If today is a new chapter, it's appropriate Penrith are the opponents. They've played a role in several season-defining clashes in recent years.

In 2012 Brian McClennan was sacked after a round 22 18-16 loss to the "Chocolate Soldiers" at Mt Smart, the sixth consecutive defeat a bridge too far for the club owners. The infamous 62-6 hiding at Penrith in 2013 raised serious questions over the coaching abilities of Matt Elliott, and they never really went away, until he was fired early in the next season.

And there was the last-round match in 2014, when the Warriors could have made the finals with a win (or even a narrow defeat), but slumped to a 22-6 loss in a inexplicably flat display.

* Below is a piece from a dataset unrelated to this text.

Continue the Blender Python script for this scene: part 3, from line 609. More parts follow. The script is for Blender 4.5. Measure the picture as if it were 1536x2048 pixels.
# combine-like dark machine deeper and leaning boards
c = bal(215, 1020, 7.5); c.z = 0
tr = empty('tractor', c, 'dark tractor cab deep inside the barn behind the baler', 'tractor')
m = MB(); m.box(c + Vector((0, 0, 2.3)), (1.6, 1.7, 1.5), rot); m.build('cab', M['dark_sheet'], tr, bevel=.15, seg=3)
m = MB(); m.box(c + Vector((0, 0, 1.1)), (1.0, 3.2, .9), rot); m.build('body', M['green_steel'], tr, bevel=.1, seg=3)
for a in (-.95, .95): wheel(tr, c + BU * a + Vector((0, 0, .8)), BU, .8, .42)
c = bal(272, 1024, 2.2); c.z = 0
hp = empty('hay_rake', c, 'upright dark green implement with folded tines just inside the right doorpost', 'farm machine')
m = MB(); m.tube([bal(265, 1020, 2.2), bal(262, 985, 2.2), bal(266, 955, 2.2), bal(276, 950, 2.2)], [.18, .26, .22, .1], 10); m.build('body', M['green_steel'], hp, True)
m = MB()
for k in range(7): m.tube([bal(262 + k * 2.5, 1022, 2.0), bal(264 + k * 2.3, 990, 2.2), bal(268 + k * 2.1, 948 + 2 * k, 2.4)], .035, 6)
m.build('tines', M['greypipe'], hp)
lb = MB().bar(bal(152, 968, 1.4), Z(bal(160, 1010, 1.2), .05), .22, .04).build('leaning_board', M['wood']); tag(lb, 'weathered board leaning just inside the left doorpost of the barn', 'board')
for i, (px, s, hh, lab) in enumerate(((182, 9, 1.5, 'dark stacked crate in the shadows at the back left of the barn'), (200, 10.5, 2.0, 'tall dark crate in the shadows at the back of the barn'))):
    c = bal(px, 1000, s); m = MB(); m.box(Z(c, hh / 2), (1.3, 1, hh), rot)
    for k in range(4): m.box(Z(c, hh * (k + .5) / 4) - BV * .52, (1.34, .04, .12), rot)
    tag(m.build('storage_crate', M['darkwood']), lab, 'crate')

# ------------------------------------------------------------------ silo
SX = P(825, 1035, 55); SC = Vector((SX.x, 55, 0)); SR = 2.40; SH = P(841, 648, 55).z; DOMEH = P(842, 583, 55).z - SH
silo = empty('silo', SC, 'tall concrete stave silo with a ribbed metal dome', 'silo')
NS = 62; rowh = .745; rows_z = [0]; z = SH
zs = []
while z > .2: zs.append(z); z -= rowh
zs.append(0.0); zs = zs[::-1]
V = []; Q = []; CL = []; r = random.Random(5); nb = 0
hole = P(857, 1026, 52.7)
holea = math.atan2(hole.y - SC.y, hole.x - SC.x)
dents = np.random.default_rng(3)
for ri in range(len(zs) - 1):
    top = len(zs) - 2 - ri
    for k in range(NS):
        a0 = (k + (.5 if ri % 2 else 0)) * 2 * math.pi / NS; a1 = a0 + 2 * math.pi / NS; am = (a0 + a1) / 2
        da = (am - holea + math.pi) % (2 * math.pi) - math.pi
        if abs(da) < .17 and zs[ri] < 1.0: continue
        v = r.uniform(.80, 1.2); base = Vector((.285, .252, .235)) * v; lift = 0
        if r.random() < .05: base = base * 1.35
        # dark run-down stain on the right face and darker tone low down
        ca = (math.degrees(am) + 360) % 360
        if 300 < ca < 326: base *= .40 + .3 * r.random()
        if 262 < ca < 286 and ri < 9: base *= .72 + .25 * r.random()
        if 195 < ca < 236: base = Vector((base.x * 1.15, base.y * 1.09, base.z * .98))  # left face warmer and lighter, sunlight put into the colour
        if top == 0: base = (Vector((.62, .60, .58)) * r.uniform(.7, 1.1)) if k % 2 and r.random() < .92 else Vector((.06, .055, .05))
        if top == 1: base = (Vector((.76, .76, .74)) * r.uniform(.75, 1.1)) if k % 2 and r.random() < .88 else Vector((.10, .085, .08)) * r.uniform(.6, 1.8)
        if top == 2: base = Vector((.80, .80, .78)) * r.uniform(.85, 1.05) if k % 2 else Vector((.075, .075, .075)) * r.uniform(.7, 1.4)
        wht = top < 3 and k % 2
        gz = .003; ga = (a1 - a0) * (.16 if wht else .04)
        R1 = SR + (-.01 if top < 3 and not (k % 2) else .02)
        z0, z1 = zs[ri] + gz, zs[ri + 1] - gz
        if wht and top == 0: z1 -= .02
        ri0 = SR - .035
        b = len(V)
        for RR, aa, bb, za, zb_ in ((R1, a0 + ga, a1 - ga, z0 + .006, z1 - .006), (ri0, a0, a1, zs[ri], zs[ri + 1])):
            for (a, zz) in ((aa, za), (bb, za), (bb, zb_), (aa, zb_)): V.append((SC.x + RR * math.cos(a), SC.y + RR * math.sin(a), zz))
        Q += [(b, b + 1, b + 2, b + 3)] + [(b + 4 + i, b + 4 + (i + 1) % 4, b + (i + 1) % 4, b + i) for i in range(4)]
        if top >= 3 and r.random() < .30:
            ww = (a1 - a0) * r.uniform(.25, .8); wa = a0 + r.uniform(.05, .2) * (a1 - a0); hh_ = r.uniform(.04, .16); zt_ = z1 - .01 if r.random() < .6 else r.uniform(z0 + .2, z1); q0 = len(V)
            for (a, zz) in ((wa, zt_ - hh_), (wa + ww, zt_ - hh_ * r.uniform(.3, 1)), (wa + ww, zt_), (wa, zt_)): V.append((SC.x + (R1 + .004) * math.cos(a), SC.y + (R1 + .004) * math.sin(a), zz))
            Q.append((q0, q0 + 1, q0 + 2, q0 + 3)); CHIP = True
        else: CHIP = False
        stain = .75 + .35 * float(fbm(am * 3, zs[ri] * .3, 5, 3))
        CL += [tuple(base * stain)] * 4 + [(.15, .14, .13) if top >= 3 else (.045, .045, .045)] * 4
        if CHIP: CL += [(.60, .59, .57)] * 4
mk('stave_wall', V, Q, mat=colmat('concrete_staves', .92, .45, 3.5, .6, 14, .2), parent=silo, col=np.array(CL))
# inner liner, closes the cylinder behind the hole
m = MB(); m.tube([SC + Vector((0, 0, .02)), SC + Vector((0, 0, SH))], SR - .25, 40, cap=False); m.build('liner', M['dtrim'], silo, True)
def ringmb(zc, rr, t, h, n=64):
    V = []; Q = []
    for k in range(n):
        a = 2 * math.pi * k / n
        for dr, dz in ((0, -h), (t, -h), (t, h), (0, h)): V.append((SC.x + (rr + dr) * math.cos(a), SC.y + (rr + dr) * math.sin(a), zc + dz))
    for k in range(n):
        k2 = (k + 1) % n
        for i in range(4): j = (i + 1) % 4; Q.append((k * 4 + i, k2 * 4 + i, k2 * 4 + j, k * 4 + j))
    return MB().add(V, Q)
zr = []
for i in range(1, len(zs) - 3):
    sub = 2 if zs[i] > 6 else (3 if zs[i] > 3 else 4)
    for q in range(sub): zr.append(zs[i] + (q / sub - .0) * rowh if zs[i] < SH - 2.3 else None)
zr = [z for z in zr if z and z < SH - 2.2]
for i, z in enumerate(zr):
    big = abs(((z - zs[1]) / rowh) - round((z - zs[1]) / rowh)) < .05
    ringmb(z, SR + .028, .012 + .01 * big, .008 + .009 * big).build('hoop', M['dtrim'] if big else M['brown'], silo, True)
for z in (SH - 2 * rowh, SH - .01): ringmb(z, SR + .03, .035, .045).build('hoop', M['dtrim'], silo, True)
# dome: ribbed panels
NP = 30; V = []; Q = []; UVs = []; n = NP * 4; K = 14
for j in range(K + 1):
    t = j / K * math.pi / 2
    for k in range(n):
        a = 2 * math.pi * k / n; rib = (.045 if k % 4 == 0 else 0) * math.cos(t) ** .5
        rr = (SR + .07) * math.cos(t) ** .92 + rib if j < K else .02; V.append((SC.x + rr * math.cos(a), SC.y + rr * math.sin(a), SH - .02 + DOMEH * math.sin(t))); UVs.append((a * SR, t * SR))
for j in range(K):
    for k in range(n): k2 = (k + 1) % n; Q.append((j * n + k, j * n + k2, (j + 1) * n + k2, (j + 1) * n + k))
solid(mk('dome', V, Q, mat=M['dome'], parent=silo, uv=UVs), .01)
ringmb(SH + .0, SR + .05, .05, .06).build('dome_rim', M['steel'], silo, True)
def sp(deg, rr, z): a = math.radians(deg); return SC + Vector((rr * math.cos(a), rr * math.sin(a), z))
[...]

The Panthers are a tough proposition today; they have been competitive in every match this season (no margin greater than eight points) and their lowly ladder position belies their strength. They have a well-balanced roster, with speed out wide and size and mobility in the pack. And, unlike the Warriors, they look confident and consistent every time they play.

"They are a very skilful side, with individuals in form so it is going to be a good test," said McFadden.

But there are reasons for hope. The return of Tui Lolohea is a plus, as the utility has been in career best form. He was superb in the wins over the Roosters and Bulldogs, and only nine players across the NRL have made more line breaks this season. Thomas Leuluai's inclusion is also a boost while Ben Matulino and Bodene Thompson have plenty to prove.

The Warriors have traditionally struggled away from Mt Smart, with only five wins from 22 matches at other NZ venues. But they knocked off their Wellington hex against the Bulldogs last month and have won their past two Christchurch matches.

"The Warriors seem to have a lot of hoodoos but that's all in the past," said Ryan Hoffman. "This is the 2016 Warriors and that's all that matters."